Porque los cimientos marcan el devenir de las construcciones.
Vástago de un dealer de marihuana de poca monta que además abusaba físicamente de madre e hijos, criado en rincones de Milwaukee y Flint (Michigan) en los que el peligro es ley y aguarda a la vuelta de cada esquina, Spree encontró en el baloncesto su verdadero hogar. Y allí, en plena batalla contra la indiferencia inicial de los reclutadores colegiales y sus recurrentes desórdenes vitales (con arresto por robo en una tienda incluido), su talento se abrió camino a embestidas hacia el estrellato.
El primer día del último mes de 1997, Sprewell intercambiaba una serie de pases desganados y sin tensión con el diminuto Muggsy Bogues, en plena sesión de tiro. Carlesimo llevaba semanas buscando vías para endurecer al equipo competitivamente hablando, e identificó aquel entrenamiento como el ideal para trasladar el mensaje a la tropa. Y qué mejor continente y transmisor del mismo que el díscolo divo, el perfil estelar llamado a liderar tanto en la pista con su calidad baloncestística como desde el ejemplo y el esfuerzo fuera de ella.
«Pon un poco de mostaza en esos pases», indicó el entrenador a Sprewell, a lo que el jugador respondió con un tácito «hoy no quiero escucharlo». Ante la enésima falta educación, P.J. comenzó a caminar hacia el escolta, pese a las advertencias de éste «No vengas hacia mí». Lo que hallaría en las proximidades físicas de Latrell pasaría directamente al libro negro de la historia de la NBA, escrito en letras mayúsculas tintadas con el color de la vergüenza.
Sin que mediara provocación alguna desde el otro lado, Latrell perdió el control y pasó a ser dominado por la violenta criatura que anidaba en su interior, cuyos rugidos exigiendo ser liberada encontrarían respuesta afirmativa en aquel preciso instante. Vociferando amenazas de muerte, agarró por el cuello a Carlesimo y lo lanzó virulentamente contra el suelo, antes de que sus propios compañeros tomaran al asalto la escena para inmovilizarle y apartarle de su sorprendida y aterrada víctima. Apenas veinte minutos después, Sprewell volvería a la carga lanzando varios puñetazos contra el mismo objetivo, conectando al menos uno de ellos en pleno rostro del coach antes de volver a ser contenido por los presentes.

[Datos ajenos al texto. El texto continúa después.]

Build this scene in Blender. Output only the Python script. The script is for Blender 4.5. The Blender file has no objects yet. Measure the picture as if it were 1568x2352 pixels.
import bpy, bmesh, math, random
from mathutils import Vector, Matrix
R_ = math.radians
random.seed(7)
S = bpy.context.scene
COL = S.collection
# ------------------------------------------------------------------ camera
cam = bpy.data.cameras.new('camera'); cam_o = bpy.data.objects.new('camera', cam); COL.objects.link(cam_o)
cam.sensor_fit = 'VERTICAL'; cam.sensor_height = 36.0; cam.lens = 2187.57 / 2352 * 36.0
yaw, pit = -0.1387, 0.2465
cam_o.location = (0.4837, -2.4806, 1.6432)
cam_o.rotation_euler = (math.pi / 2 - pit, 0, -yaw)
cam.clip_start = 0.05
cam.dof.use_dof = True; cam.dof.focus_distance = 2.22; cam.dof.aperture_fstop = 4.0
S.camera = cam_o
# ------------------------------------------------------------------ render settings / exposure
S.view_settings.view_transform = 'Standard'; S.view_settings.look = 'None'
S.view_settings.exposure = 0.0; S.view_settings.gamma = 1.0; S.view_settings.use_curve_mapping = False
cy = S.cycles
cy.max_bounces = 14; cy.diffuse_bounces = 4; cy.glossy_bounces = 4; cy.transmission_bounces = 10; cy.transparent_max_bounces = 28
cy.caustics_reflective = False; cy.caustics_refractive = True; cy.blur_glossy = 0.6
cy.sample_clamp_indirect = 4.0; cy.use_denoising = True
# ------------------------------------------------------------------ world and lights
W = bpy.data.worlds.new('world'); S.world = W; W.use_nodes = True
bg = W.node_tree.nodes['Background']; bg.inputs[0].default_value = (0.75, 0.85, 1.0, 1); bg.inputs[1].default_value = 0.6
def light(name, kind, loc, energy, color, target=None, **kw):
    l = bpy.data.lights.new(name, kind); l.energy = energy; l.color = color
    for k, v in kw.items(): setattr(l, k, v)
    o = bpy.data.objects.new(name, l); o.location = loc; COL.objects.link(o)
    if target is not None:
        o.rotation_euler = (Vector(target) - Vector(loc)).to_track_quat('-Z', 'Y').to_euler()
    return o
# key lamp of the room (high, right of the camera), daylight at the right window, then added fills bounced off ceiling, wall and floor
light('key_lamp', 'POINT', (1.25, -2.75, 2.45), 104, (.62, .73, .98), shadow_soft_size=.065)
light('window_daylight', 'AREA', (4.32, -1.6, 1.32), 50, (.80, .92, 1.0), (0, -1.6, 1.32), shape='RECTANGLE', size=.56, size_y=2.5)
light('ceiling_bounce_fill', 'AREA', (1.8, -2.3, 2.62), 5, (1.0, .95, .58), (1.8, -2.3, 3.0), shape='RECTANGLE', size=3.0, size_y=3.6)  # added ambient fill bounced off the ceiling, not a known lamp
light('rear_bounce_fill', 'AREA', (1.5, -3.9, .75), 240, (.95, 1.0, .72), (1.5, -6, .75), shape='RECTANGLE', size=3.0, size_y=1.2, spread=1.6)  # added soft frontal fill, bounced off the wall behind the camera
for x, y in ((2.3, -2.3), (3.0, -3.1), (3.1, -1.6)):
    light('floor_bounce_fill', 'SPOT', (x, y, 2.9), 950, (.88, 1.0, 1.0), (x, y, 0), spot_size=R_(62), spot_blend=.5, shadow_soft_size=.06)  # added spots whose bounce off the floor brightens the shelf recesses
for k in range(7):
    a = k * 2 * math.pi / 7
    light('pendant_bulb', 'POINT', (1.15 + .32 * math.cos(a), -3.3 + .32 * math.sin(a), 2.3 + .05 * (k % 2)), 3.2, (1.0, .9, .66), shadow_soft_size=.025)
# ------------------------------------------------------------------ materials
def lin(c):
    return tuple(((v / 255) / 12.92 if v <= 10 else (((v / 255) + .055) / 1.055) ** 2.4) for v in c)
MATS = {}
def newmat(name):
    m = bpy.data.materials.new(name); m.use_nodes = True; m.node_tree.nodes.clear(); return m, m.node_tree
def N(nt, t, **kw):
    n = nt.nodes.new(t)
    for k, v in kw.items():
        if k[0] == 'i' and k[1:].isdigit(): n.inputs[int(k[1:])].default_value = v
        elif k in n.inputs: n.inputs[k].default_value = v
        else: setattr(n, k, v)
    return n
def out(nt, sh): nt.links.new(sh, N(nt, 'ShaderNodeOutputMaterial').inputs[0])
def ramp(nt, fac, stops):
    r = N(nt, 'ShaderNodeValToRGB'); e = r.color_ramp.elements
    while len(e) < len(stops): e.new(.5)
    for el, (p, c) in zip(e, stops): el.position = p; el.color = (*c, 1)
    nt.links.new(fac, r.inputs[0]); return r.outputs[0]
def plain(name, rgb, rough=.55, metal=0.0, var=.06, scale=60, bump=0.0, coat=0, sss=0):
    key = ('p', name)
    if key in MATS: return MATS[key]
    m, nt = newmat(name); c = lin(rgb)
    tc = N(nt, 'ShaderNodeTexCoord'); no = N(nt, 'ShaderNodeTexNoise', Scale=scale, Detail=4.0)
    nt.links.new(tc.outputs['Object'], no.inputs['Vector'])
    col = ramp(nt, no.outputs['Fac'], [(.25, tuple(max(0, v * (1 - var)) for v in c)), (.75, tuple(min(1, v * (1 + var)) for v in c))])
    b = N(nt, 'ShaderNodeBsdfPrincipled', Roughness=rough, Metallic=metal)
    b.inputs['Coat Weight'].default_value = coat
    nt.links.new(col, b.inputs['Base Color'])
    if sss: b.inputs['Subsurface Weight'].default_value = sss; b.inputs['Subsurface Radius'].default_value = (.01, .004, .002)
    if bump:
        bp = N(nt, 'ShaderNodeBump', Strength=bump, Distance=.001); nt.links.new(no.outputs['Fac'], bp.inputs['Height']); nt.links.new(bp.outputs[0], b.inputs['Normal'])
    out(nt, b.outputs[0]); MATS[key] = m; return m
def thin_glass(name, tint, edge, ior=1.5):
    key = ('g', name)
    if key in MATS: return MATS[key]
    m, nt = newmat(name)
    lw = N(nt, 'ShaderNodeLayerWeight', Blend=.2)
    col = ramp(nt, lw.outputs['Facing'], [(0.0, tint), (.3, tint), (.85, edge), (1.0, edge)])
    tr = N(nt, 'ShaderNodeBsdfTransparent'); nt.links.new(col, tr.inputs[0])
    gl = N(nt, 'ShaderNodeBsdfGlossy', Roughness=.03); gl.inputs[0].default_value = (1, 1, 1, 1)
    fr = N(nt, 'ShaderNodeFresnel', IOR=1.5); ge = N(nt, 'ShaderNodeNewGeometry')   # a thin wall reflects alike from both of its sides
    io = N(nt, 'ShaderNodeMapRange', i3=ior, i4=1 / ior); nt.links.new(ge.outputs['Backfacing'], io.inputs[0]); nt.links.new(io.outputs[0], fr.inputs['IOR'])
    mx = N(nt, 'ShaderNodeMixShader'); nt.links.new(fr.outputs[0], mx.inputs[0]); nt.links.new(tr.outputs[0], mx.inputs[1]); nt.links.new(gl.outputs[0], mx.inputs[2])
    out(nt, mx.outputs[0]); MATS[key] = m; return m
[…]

Ni siquiera la asociación de jugadores se posicionaría abiertamente del lado de su representado, con el presidente Buck Williams midiendo al extremo la reacción del sindicato: «Los jugadores están molestos por no haber tenido Sprewell la oportunidad de contar su versión de la historia. Pero no están posicionándose del lado de Sprewell, porque nadie en sus cabales podría hacerlo. Se equivocó totalmente». El historial del acusado, con enfrentamientos previos al suceso que nos ocupa con otros jugadores como Byron Houston (25 kilos más pesado que él) o Jerome Kersey, no apuntaba más que a una sanción ejemplar por tan censurable acto, y ni a los Warriors ni a la NBA les temblaría el pulso: tras la apelación del propio Sprewell, el asunto quedó en anulación fulminante del contrato de trabajo, 68 partidos durante los cuales no podría firmar con ningún otro equipo de la liga, y la fuga de patrocinadores individuales como Converse.
«No estrangulé a Carlesimo con esa fuerza. Quiero decir, podía respirar…». «Quiero que la gente sepa que no soy un mal tipo. Nunca he dicho que no mereciera ser castigado por lo que hice, únicamente que el castigo fue excesivo».
En los años siguientes, Spree lograría poner en cuarentena a su demonio interior y convertirse en el gran ídolo de la parroquia del Madison Square Garden, guiando a los Knicks incluso a unas finales de la NBA durante la campaña del primer lockout. Pero aquella mañana de ira y locura quedó y quedará grabada a fuego en el imaginario del buen aficionado de los años noventa, como ejemplo de comportamiento infame que derivó en uno de los mayores escándalos del baloncesto moderno.